Key points
Disaster resilience strategies ensure that an organisation or facility will be able to function based on an event or failure. However, this strategy is often formed at corporate IT level, leaving organisations with manufacturing facilities extremely vulnerable.
We look at the specific challenges facing plant environments and examine how a ‘standard’ solution created to serve a commercial office environment could have a disastrous commercial implications for manufacturers.
The terms disaster recovery and disaster resilience are often mistakenly interchanged, but ultimately, in the midst of chaos surrounding lost data and facility down time, very few people will care about the definition of the terms. However, it is vital organisations develop an understanding of both before such issues arise. A recent study by IBM announced that 43% of companies that suffer a major loss of business data never reopen, with a staggering 51% closing within two years and just 6% surviving in the long-term.
What's the difference between disaster recovery and disaster resilience?
Disaster recovery relates to the process of restoring the data and applications your business runs on in the event of data centres, servers or other key infrastructure being severely damaged or destroyed.
Conversely, disaster resilience refers to the process whereby businesses that suffer such issues are able to continue to operate with little or no downtime or outage, maintaining business continuity. On a basic level, one is picking yourself up after a fall, taking stock and continuing whilst the other is planning to not fall at all.
Deciding between the two can be a difficult choice, especially when considering the grave consequences of selecting the wrong option. For disaster recovery, businesses need to first assess the cost of downtime whilst data is recovered, who and what is required for the recovery process and how long the process will take from disaster to recovery.
For disaster resilience, businesses must assess the likely causes of the disaster, what the minimum components are for systems to still operate and how these will still be available during the disaster.

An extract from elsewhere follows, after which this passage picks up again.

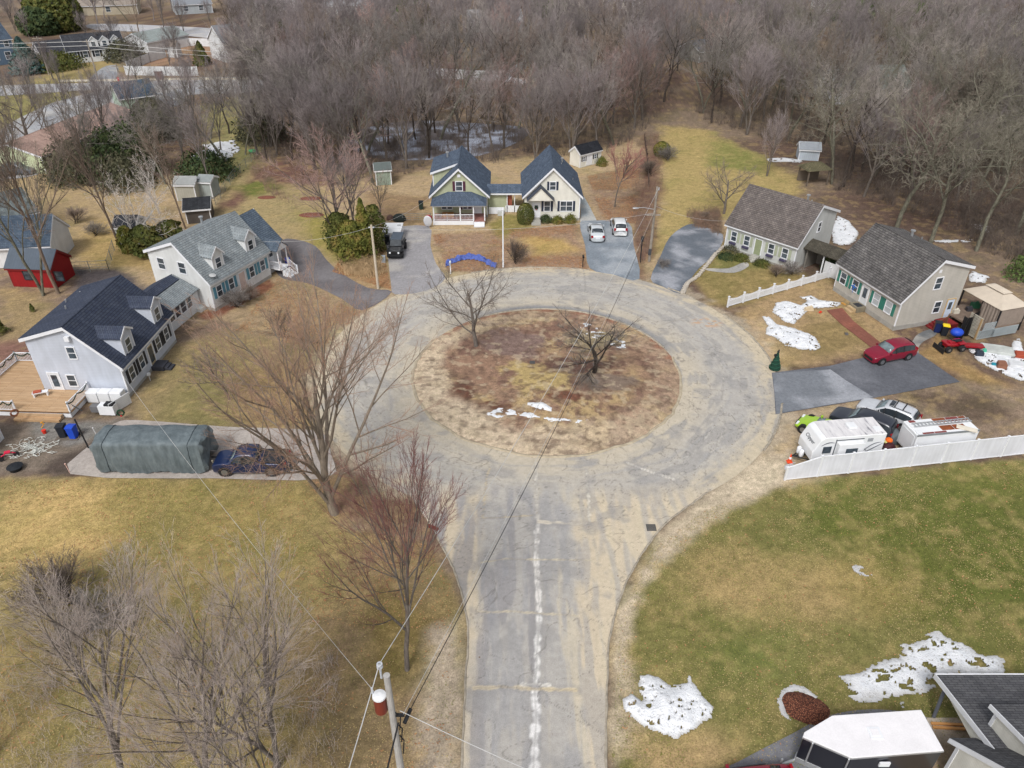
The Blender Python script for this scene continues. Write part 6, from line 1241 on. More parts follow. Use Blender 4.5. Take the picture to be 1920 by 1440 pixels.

Disaster resilience plans are commonplace in corporate IT, however there is often an assumption that a solution that fits an office environment will also protect a plant environment.
Worrying stats about critical IT failure
A recent piece of research we conducted identified that manufacturing organisations often inherit IT infrastructures specified at corporate level that are not robust enough for the plant environment. The survey also revealed that 40% of manufacturing businesses were less than confident in their organisation’s ability to get up and running again after a critical IT failure.
These worrying stats can be attributed to manufacturers being focused on developing, marketing and selling their products, and, as such, disaster resilience is often something that slips down the list of priorities – usually until something goes wrong. We’ve heard directly from engineering, operations and IT departments that there is a clear requirement for a reliable, secure and cost-effective IT solution to replace their existing systems.
The plant floor provides a very different set of challenges to an office environment when considering the implications of unplanned system downtime. This can be attributed to the high costs associated with a production facility grinding to a halt. Manufacturers will not only face the cost of productivity loss, but they may also face fines for missing contracted production quotas and shipments.
Likewise, the associated cost of a workforce unable to do their jobs and the knock-on effect this will have down the supply chain can also hit manufacturers. Quality loss and production variability from before or after the downtime can also mean that energy, materials and man-hours are wasted manufacturing sub-substandard products.
Key questions for plant-specific disaster resilience plans
It is therefore vital that manufacturers consider a number of key questions when assessing their plant-specific disaster resilience plan, including:
- What is the maximum allowable downtime
- How and where should data be stored
- How quickly must data be retrieved and mounted or restored
- How do you ensure your plan actually works?
The process of developing and answering these questions will help you define the solution you require.
System protection imperative…
At a time where manufacturers are becoming increasingly reliant on the reliability, availability and performance of their industrial IT systems, leaving themselves so exposed should be their primary cause for concern.
System performance, whether that is the SCADA application, underlying technology or infrastructure, defines an organisation’s reputation, especially where downtime is no longer an option. A unified management approach is essential in maintaining and protecting a system’s health and security.
Often though, this sort of approach requires a large investment of both time and money for manufacturers to rollout internally. However, it is becoming increasingly popular for organisations to utilise third parties to remotely monitor and backup systems.
These services, such as SolutionPT’s Managed Platform service, offer a combination of encrypted local back-up virtualisation, off site replication and bare metal restore. Offering a complete IT system infrastructure combined with SCADA performance management and disaster resilience enables manufacturers to combine reduce downtime, lower capital and operating costs and increase competitiveness.
In this instance the service is delivered and monitored by an expert team, who monitor and manage both the performance management and the disaster resilience.
Key features of the system include the provision of a complete back-up and recovery solution for control infrastructures, which includes bare metal recovery, instant visualisation for rapid recovery and complete server recovery to any physical or virtual environment.
The platform takes performance monitoring to the next level as the experienced team conduct deep network monitoring down to SCADA and application level and immediately alert production sites to any potential issues before a failure can occur.
Tailored solutions such as this mean that disaster resilience plans need not be a luxury for companies but are instead a necessity, providing a solution to critical business risks and IT challenges at an affordable cost – allowing companies to focus their time, resources and energy on developing and marketing their products.